ライナー・クニツィアの手になる競馬ゲーム。プレイヤーは競馬場の客となり、3位までに入る馬を予想してベットします。レースは7頭立てで、プレイヤーが選んだ馬が振ったダイスの目に対応した数だけ進みます。

このとき、前の手番で進んだ馬は、他のすべての馬が進むまでは選べません(つまり、その馬が進めるのは手番7回に1度ということになります)。動かす馬はダイスを振ったプレイヤーが選べるので、もし望まない目が出てしまったら自分が賭けていない馬を進めて妨害することも可能。ベットした馬が3位までに入れば賞金をゲットできます。
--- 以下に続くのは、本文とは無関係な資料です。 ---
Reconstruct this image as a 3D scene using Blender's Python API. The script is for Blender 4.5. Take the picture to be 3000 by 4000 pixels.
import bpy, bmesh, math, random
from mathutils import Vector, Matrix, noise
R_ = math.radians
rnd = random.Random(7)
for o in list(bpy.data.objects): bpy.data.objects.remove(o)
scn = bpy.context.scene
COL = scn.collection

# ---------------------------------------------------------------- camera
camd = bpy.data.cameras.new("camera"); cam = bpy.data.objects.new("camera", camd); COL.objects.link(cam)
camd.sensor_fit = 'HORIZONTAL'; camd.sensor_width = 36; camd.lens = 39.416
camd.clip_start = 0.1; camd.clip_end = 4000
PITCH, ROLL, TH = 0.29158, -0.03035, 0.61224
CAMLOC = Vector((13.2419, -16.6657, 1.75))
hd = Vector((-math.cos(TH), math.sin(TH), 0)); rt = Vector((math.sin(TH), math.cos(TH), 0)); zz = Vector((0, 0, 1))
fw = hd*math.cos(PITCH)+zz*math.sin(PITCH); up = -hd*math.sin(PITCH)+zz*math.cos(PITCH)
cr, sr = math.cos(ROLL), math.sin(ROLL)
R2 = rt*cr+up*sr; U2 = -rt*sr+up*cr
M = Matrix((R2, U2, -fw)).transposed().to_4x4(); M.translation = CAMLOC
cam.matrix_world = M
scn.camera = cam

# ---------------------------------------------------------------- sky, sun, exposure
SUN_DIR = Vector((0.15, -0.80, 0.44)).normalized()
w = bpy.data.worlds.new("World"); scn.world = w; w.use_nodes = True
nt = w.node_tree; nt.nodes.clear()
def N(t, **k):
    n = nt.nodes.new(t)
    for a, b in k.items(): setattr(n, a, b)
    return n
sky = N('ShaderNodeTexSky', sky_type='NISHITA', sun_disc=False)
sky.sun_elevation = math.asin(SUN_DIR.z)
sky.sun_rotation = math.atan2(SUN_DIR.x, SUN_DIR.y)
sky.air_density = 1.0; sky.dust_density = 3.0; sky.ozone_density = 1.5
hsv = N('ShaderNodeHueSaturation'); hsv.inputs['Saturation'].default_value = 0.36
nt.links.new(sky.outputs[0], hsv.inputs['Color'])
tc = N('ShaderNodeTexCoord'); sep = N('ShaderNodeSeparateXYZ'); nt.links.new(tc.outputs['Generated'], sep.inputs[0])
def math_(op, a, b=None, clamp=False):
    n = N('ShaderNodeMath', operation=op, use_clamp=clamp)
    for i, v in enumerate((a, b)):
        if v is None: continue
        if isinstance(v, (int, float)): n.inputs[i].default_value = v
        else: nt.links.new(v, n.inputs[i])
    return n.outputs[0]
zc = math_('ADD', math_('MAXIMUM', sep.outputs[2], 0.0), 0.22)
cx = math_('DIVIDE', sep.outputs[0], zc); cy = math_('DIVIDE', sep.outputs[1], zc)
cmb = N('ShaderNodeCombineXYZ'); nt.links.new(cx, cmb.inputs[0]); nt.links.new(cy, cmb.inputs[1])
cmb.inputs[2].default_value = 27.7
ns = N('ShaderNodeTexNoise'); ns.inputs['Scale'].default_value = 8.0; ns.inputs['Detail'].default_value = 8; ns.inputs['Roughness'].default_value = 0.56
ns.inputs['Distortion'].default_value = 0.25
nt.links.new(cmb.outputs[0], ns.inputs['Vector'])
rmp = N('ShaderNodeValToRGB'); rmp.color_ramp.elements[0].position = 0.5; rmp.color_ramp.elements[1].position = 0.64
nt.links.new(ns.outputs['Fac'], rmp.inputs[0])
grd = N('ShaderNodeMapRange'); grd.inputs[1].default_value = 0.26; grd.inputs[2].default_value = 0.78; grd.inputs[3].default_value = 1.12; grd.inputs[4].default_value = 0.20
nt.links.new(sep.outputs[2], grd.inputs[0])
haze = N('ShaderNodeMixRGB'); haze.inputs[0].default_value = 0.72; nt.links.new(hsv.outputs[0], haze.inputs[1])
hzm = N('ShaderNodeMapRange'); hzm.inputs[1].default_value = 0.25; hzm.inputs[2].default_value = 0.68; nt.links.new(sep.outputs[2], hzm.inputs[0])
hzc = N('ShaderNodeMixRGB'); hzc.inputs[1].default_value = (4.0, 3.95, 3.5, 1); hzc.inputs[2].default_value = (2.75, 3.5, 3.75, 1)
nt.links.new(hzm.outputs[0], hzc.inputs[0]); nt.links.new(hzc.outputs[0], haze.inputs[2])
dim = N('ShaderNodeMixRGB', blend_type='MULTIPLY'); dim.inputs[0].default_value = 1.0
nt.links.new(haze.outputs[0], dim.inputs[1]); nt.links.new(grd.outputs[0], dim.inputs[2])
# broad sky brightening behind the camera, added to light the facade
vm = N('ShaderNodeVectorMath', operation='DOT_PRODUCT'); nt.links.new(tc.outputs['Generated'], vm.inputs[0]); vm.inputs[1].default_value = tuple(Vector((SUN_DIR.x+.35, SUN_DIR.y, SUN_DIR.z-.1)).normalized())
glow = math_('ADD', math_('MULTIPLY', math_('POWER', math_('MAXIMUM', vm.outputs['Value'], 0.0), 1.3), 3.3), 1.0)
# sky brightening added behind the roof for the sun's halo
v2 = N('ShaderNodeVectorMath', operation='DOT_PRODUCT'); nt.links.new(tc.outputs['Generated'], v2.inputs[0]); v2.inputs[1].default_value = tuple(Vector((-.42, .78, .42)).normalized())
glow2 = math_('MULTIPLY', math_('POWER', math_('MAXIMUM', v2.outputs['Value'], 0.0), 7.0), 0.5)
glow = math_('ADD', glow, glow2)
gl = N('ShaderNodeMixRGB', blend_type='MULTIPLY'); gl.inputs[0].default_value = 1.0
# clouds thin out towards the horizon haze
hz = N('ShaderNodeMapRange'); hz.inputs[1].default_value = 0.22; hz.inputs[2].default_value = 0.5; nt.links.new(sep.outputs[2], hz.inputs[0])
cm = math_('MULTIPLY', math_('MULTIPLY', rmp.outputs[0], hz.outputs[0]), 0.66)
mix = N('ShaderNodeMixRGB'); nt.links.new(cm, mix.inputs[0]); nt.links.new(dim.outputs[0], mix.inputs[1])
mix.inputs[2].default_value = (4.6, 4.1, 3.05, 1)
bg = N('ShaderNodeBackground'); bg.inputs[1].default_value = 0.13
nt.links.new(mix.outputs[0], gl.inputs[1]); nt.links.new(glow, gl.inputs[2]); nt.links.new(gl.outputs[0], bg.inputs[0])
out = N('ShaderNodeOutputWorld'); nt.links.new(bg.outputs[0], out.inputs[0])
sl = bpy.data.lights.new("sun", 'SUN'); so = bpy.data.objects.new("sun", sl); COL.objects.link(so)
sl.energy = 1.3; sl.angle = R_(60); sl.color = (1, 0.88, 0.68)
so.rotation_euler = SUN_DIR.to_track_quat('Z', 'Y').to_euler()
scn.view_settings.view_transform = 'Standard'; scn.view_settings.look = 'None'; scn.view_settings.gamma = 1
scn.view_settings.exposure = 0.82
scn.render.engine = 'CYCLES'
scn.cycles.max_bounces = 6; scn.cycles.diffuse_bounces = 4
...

馬はそれぞれ能力が違い、ゲームごとに変化するため、何度プレイしても同じ展開にはなりません。多くの人が賭けた馬はいい目のときに進むことが増えるので先着しやすくなりますが、配当金の倍率が下がります。賭けた人が少ない馬は妨害を受けやすく進みにくい一方で、勝ったときに得られるお金は多くなるのです。

ルールは簡単なので、競馬を知らない子どもでもプレイできます。物足りなくなってきたらさまざまなバリアントルールが用意されており、ステップアップしていくことも可能。シンプルながらも邪魔のしあいや心理的な駆け引きが展開し、手に汗握るレースが楽しめるゲームです。

ロイヤルターフ 概要】
メーカー:グループSNE/cosaic
プレイ人数:2~6人
対象年齢:10歳~
プレイ時間:30~60分


すごろくは子供のころに遊んだという人が多く、根本的なシステムが理解しやすいという利点があります。ここでご紹介したもの以外にも有名タイトルがたくさんありますが、このタイプのゲームはルールが易しく初心者や子どもでもプレイしやすいものが多いので、ボードゲームに慣れていない人を誘って遊ぶ際にも重宝するはずです。

お気に入りのすごろくタイプのゲームを見つけて、ぜひいろいろなかたとプレイしてみてほしいと思います。